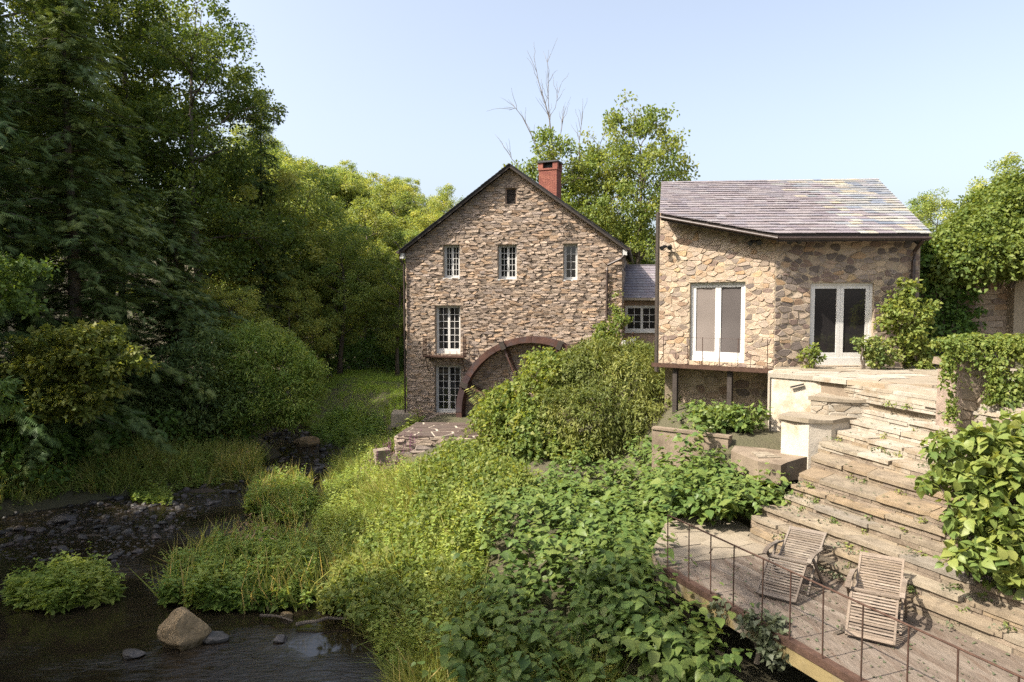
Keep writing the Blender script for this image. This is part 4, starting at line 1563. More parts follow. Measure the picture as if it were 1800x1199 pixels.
# ------------------------------------------------------------------ timber deck
dd = Vector((.40, -.917, 0)).normalized()
dn = Vector((.917, .40, 0)).normalized()
dk = empty('timber_deck', (2.66, 11.70, DZ - .3), 0, 'weathered grey timber deck with rusty steel edge at the foot of the steps', 'deck')
NP, PW = 19, .137
random.seed(51)
angd = math.atan2(dd.y, dd.x)
MDk = Matrix.Rotation(angd, 4, 'Z')  # local x runs along the deck
for k in range(NP):
    off = k * PW
    far = -.00 - off * .13 + random.uniform(-.02, .02)
    cuts = [far]
    while cuts[-1] < 8:
        cuts.append(cuts[-1] + random.uniform(2.2, 4.0))
    for i in range(len(cuts) - 1):
        x0, x1 = cuts[i], cuts[i + 1] - .006
        MB().box(x0, x1, off + .004, off + PW - .005, .245, .283 + random.uniform(-.003, .003), None, MDk @ Matrix.Identity(4)).build('plank', 'deck_wood', dk)
MB().box(0, 9, -.035, -.003, .20, .30, .4, MDk).build('steel_edge', 'rust', dk)
MB().box(0, 9, -.03, .10, .284, .292, .5, MDk).build('edge_flange', 'rust', dk)
MB().box(.02, 4.0, -.02, .02, -.02, .198, .5, MDk).build('fascia_board', 'yellow_board', dk)
MB().box(4.02, 9, -.02, .02, -.02, .198, .5, MDk).build('fascia_board', 'dark_wood', dk)
for x in (.4, 1.8, 3.2, 4.6, 6.0):
    MB().box(x, x + .06, .03, 2.55, .06, .24, .5, MDk).build('joist', 'dark_wood', dk)
for x in (.5, 3.3, 6.0):
    MB().box(x, x + .16, .25, .41, -1.6, .06, .5, MDk).build('post', 'dark_wood', dk)

# railing along the outer edge
ry = MB()
tops = [(1166, 907), (1198, 925), (1236, 943), (1278, 961), (1325, 985), (1378, 1007), (1441, 1033), (1514, 1063), (1602, 1098), (1703, 1135)]
rail = empty('deck_railing', (2.66, 11.70, DZ - .02), 0, 'thin rusty iron railing along the outer edge of the deck', 'railing')
ro = Vector((2.66, 11.70, DZ - .02))
TOPZ = 3.40
pts = []
for (u, v) in tops:
    p = atz(u, v, TOPZ)
    s = (p - ro).dot(dd)
    q = ro + dd * s + dn * .02
    q.z = TOPZ
    pts.append(q)
step = (pts[-1] - pts[-4]) / 3
for _ in range(4):
    pts.append(pts[-1] + step)
for q in pts:
    zt_ = TOPZ + random.uniform(-.01, .01)
    MB().tube([(q.x - ro.x, q.y - ro.y, -.12), (q.x - ro.x + random.uniform(-.012, .012), q.y - ro.y, zt_ - ro.z)], .0105, 6).build('post', 'rust', rail)
MB().tube([q - ro for q in pts], .013, 6).build('top_rail', 'rust', rail)

# flagged landing between deck and planting
ldg = MB()
lol = [(2.55, 11.85), (2.72, 11.84), (5.0, 12.46), (4.72, 13.0), (4.55, 13.35), (4.9, 14.2), (4.3, 15.0), (3.3, 14.2), (2.6, 12.5)]
ldg.prism(lol, 1.0, DZ - .05, .5)
ldg = ldg.build('landing', 'concrete_brown')
ldg['kind'] = 'structure'
hull = [(2.6, 11.92), (2.72, 11.84), (5.0, 12.46), (4.85, 14.2), (4.3, 15.0), (3.2, 14.1), (2.6, 12.5)]
for c_ in stone_cells(hull, .75, .55, gap=.012):
    c_ = c_ if poly_area(c_) > 0 else c_[::-1]
    cx_, cy_ = poly_center(c_)
    MB().prism([(x - cx_, y - cy_) for x, y in c_], -.06, 0).build('flagstone', 'flag_pale', ldg, (cx_, cy_, DZ + random.uniform(-.01, .012)))


# ------------------------------------------------------------------ the two steamer chairs
def make_chair():
    e = empty('deck_chair', (0, 0, 0))
    hw = .29
    prof = [(-.66, .05), (-.12, .46), (.0, .45), (.18, .36), (.34, .31), (.50, .37), (1.0, .68)]
    leg_p, seat_p, back_p = prof[:2], prof[2:5], prof[4:]
    random.seed(61)

    def rail_(name, pts_, w, h):
        for s in (-1, 1):
            b = MB()
            for i in range(len(pts_) - 1):
                b.bar((s * hw, *pts_[i]), (s * hw, *pts_[i + 1]), w, h)
            b.build(name, 'teak', e)
    rail_('leg_rest_rail', leg_p, .028, .045)
    rail_('seat_rail', seat_p, .028, .045)
    rail_('back_rail', back_p, .03, .05)

    def slats(pts_, n, name, w=.034):
        L = [0]
        for i in range(len(pts_) - 1):
            L.append(L[-1] + math.dist(pts_[i], pts_[i + 1]))
        for k in range(n):
            s = L[-1] * (k + .5) / n
            i = max(j for j in range(len(L) - 1) if L[j] <= s)
            f = (s - L[i]) / (L[i + 1] - L[i])
            y = pts_[i][0] + (pts_[i + 1][0] - pts_[i][0]) * f
            z = pts_[i][1] + (pts_[i + 1][1] - pts_[i][1]) * f
            a = math.atan2(pts_[i + 1][1] - pts_[i][1], pts_[i + 1][0] - pts_[i][0])
            M_ = Matrix.Translation((0, y, z + .008)) @ Matrix.Rotation(a, 4, 'X')
            MB().box(-hw + .016, hw - .016, -w / 2, w / 2, -.006, .006, None, M_).build(name, 'teak', e)
    slats(leg_p, 14, 'leg_rest_slat', .026)
    slats(seat_p, 9, 'seat_slat', .028)
    slats(back_p, 15, 'back_slat', .030)
    MB().box(-hw - .02, hw + .02, -.02, .05, -.012, .012, None, Matrix.Translation((0, .97, .67)) @ Matrix.Rotation(.56, 4, 'X')).build('head_board', 'teak', e)
    MB().box(-hw - .01, hw + .01, -.03, .03, -.012, .012, None, Matrix.Translation((0, -.64, .07)) @ Matrix.Rotation(.66, 4, 'X')).build('foot_board', 'teak', e)
    MB().box(-hw - .02, hw + .02, -.035, .035, -.014, .014, None, Matrix.Translation((0, -.03, .475))).build('knee_board', 'teak', e)
    for s in (-1, 1):
        x = s * (hw + .045)
        MB().bar((x, -.16, .0), (x, .40, .56), .03, .05).build('leg', 'teak', e)
        MB().bar((x + s * .034, .55, .0), (x + s * .034, -.02, .55), .03, .05).build('leg', 'teak', e)
        b = MB()
        ap = [(-.18, .53), (-.10, .575), (.10, .59), (.34, .57), (.52, .56)]
        for i in range(len(ap) - 1):
            b.bar((x + s * .01, *ap[i]), (x + s * .01, *ap[i + 1]), .065, .022)
        b.build('armrest', 'teak', e)
        MB().bar((x, .42, .55), (x - s * .02, .74, .51), .022, .03).build('back_prop', 'teak', e)
    MB().tube([(-hw - .07, .53, .03), (hw + .07, .53, .03)], .014, 6).build('stretcher', 'teak', e)
    MB().tube([(-hw - .05, -.12, .05), (hw + .05, -.12, .05)], .014, 6).build('stretcher', 'teak', e)
    return e


DTOP = DZ - .3 + .287
c1 = make_chair()
c1.location = (4.50, 10.88, DTOP)
c1.rotation_euler = (0, 0, -math.radians(39))
tag(c1, 'slatted grey wooden lounge chair farther along the deck, near the landing', 'deck chair', 'deck chairs')
c2 = copy_tree(c1)
for part in c2.children:
    part.material_slots[0].link = 'OBJECT'
    part.material_slots[0].material = MT['teak_brown']
c2.location = (5.20, 9.58, DTOP)
c2.rotation_euler = (0, 0, -math.radians(33))
tag(c2, 'browner slatted wooden lounge chair nearest the camera on the deck', 'deck chair', 'deck chairs')
b = MB()
b.box(-.14, .14, -.03, .03, 0, .02, .2, Matrix.Rotation(.5, 4, 'Z'))
b.box(.1, .22, -.02, .02, 0, .02, .2, Matrix.Rotation(1.1, 4, 'Z'))
o = b.build('broken_slat', 'bark', None, (4.62, 9.35, DTOP))
tag(o, 'short dark broken slat lying on the deck boards between the chairs', 'slat')

# ------------------------------------------------------------------ flagged platform by the wheel
fpz = 2.08
fp = MB()
fol = [(-4.45, 26.0), (-1.0, 25.7), (-.2, 28.8), (-4.1, 29.0)]
fp.prism(fol, .3, fpz - .014, .5)
fp = fp.build('flagged_platform', 'flag_joint')
tag(fp, 'raised stone platform with dark crazy paving below the mill door', 'platform')
random.seed(71)
for c_ in stone_cells([(-4.5, 25.95), (-.95, 25.65), (-.2, 28.8), (-4.1, 29.0)], .95, .75, gap=.055):
    c_ = c_ if poly_area(c_) > 0 else c_[::-1]
    cx_, cy_ = poly_center(c_)
    MB().prism([(x - cx_, y - cy_) for x, y in c_], -.05, .0).build('paving_stone', 'flag_dark', fp, (cx_, cy_, fpz + random.uniform(-.004, .006)))
for (p, q) in (((-4.45, 26.0), (-1.0, 25.7)), ((-4.1, 29.0), (-4.45, 26.0))):
    p, q = Vector((*p, 0)), Vector((*q, 0))
    L_ = (q - p).length
    d = (q - p).normalized()
    Mx = Matrix.Translation(p) @ Matrix.Rotation(math.atan2(d.y, d.x), 4, 'Z')
    lay_stones(fp, stone_cells([(0, .6), (L_, .6), (L_, fpz - .06), (0, fpz - .06)], .5, .11, gap=.012), 'rubble', name='edge_stone', proud=(.03, .09), depth=.03, inset=.015, tilt=.15, M=Mx)
# broken coping slabs lying below the platform
for i, (u, v, Y, w, d_, rz, lab) in enumerate(((800, 788, 24.6, 1.1, .7, .2, 'pale coping slab lying in the weeds before the platform, the largest'), (782, 797, 23.9, .6, .5, -.3, 'small square pale slab lying left of the large coping slab'),
                                              (672, 792, 25.6, .55, .4, .5, 'short stone block left of the flagged platform'), (712, 727, 32.0, 1.2, 1.4, .1, 'flat doorstep slab at the left foot of the mill'))):
    p = at(u, v, Y)
    b = MB().box(-w / 2, w / 2, -d_ / 2, d_ / 2, -.5, .06, None, Matrix.Rotation(rz, 4, 'Z'), jit=.04)
    o = b.build('stone_slab', 'flag_pale', None, p)
    tag(o, lab, 'slab', 'loose slabs near the mill')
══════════
WORK TO COMPLETE => Give again, word for word, every line from the top of the data through the line with "MDk).build('post', 'dark_wood', dk)", both ends included, and exclude the pictures.

EXERCISE SOLUTION =>
Keep writing the Blender script for this image. This is part 4, starting at line 1563. More parts follow. Measure the picture as if it were 1800x1199 pixels.
# ------------------------------------------------------------------ timber deck
dd = Vector((.40, -.917, 0)).normalized()
dn = Vector((.917, .40, 0)).normalized()
dk = empty('timber_deck', (2.66, 11.70, DZ - .3), 0, 'weathered grey timber deck with rusty steel edge at the foot of the steps', 'deck')
NP, PW = 19, .137
random.seed(51)
angd = math.atan2(dd.y, dd.x)
MDk = Matrix.Rotation(angd, 4, 'Z')  # local x runs along the deck
for k in range(NP):
    off = k * PW
    far = -.00 - off * .13 + random.uniform(-.02, .02)
    cuts = [far]
    while cuts[-1] < 8:
        cuts.append(cuts[-1] + random.uniform(2.2, 4.0))
    for i in range(len(cuts) - 1):
        x0, x1 = cuts[i], cuts[i + 1] - .006
        MB().box(x0, x1, off + .004, off + PW - .005, .245, .283 + random.uniform(-.003, .003), None, MDk @ Matrix.Identity(4)).build('plank', 'deck_wood', dk)
MB().box(0, 9, -.035, -.003, .20, .30, .4, MDk).build('steel_edge', 'rust', dk)
MB().box(0, 9, -.03, .10, .284, .292, .5, MDk).build('edge_flange', 'rust', dk)
MB().box(.02, 4.0, -.02, .02, -.02, .198, .5, MDk).build('fascia_board', 'yellow_board', dk)
MB().box(4.02, 9, -.02, .02, -.02, .198, .5, MDk).build('fascia_board', 'dark_wood', dk)
for x in (.4, 1.8, 3.2, 4.6, 6.0):
    MB().box(x, x + .06, .03, 2.55, .06, .24, .5, MDk).build('joist', 'dark_wood', dk)
for x in (.5, 3.3, 6.0):
    MB().box(x, x + .16, .25, .41, -1.6, .06, .5, MDk).build('post', 'dark_wood', dk)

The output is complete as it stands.